## Start Exercise materials

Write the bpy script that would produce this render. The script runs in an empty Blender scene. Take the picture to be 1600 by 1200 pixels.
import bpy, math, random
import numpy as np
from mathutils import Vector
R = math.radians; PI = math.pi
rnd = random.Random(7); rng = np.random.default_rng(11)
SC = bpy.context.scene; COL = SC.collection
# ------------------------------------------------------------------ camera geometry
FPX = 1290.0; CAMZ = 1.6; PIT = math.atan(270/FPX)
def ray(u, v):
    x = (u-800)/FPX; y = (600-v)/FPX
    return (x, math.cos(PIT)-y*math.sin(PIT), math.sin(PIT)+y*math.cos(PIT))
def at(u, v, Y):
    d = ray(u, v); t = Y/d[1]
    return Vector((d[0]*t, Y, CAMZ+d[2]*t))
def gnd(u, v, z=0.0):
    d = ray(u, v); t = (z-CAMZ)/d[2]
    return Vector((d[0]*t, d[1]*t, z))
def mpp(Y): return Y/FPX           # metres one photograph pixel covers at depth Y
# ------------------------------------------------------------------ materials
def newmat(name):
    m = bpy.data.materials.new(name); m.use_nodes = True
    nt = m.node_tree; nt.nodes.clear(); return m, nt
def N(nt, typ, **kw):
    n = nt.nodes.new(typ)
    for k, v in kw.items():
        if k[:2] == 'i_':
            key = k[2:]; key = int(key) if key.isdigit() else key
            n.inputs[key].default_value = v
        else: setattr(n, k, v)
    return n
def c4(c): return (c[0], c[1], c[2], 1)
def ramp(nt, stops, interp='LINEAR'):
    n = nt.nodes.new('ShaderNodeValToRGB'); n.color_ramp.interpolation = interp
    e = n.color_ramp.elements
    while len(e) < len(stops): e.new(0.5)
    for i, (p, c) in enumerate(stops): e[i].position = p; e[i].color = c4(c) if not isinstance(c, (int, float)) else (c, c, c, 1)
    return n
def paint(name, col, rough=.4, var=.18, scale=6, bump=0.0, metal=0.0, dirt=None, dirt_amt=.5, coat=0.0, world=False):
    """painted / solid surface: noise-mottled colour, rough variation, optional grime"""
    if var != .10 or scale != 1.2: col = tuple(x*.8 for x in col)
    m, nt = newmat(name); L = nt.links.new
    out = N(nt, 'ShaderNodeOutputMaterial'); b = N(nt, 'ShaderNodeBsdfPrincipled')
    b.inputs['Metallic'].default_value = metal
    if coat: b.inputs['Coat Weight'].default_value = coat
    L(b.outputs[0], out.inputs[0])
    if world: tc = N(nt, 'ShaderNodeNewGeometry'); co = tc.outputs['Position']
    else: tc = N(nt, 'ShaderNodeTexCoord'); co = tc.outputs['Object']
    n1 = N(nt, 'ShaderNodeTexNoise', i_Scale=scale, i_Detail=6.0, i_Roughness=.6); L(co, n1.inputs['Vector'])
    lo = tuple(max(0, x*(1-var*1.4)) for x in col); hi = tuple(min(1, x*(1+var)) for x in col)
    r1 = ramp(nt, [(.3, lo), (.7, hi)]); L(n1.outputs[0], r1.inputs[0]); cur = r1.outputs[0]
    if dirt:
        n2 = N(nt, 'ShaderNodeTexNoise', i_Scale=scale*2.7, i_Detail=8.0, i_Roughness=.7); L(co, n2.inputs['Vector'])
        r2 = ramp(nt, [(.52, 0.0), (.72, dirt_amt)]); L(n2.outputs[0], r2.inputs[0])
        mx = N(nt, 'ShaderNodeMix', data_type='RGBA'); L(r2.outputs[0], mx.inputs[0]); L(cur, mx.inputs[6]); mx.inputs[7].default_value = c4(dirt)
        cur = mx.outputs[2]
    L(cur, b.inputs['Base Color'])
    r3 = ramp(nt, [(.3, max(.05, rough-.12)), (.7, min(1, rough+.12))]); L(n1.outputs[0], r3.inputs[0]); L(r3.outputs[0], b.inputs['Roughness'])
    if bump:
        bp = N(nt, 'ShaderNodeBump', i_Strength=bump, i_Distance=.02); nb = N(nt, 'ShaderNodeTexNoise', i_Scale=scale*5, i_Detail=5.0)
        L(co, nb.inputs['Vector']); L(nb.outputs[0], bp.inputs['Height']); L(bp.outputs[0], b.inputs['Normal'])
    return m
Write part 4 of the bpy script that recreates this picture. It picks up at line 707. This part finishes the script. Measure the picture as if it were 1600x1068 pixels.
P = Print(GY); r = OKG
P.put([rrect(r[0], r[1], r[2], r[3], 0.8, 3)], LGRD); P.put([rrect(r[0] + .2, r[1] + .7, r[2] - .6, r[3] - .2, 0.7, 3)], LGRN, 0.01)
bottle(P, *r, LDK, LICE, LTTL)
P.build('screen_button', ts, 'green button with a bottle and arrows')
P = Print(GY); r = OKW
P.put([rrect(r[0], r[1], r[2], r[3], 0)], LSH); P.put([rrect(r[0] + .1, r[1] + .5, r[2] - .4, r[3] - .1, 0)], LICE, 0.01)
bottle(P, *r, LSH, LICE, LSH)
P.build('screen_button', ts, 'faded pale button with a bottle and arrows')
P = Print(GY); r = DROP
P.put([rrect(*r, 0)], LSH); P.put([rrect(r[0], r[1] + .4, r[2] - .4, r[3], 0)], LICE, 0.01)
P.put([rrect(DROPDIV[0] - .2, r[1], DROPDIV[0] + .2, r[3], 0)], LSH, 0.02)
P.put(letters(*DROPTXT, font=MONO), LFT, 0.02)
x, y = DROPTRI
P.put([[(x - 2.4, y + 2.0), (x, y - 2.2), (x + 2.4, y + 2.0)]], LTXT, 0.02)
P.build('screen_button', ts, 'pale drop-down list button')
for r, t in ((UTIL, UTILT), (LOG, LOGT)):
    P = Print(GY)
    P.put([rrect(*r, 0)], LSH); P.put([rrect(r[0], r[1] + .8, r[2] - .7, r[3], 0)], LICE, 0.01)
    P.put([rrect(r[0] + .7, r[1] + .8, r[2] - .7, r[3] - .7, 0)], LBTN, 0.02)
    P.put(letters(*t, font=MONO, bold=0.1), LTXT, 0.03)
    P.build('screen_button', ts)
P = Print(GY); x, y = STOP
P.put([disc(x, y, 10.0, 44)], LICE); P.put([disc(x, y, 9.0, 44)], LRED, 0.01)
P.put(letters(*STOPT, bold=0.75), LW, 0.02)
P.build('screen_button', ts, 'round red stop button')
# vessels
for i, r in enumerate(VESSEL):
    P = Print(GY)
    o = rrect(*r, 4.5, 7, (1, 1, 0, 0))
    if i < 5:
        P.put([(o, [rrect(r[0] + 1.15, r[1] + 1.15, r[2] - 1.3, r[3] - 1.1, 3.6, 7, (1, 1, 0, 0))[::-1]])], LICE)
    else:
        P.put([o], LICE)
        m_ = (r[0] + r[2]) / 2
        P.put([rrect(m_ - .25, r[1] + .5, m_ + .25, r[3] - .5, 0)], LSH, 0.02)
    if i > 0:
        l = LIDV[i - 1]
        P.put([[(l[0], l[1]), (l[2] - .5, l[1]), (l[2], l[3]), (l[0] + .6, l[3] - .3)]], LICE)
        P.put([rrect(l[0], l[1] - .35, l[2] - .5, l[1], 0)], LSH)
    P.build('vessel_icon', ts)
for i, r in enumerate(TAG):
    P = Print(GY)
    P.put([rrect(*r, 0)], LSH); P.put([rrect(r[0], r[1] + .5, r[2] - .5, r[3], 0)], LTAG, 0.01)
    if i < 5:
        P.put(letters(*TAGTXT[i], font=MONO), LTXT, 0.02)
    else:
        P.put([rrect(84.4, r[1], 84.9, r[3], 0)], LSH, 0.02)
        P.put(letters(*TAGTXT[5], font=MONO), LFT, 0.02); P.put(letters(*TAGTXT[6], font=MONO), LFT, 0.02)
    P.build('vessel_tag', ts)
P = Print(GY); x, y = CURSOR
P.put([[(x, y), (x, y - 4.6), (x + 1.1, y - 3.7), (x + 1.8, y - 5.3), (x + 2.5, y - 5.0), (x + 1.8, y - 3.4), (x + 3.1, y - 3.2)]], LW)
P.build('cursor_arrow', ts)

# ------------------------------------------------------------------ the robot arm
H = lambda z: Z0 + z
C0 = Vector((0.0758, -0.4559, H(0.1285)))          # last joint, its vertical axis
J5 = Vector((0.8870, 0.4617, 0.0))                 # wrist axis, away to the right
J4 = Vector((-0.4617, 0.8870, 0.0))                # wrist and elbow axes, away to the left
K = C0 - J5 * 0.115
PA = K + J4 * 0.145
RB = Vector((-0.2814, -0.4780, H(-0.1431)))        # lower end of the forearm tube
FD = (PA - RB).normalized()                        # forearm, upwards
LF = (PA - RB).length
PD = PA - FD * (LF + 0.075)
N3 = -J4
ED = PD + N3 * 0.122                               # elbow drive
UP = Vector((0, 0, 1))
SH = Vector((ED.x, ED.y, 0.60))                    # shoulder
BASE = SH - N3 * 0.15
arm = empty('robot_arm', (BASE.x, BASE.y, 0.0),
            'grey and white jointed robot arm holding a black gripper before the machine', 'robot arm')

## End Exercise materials

* **The request**
Count the lines that hold the string "empty", and reply with that number alone.

* **Output for this task**
2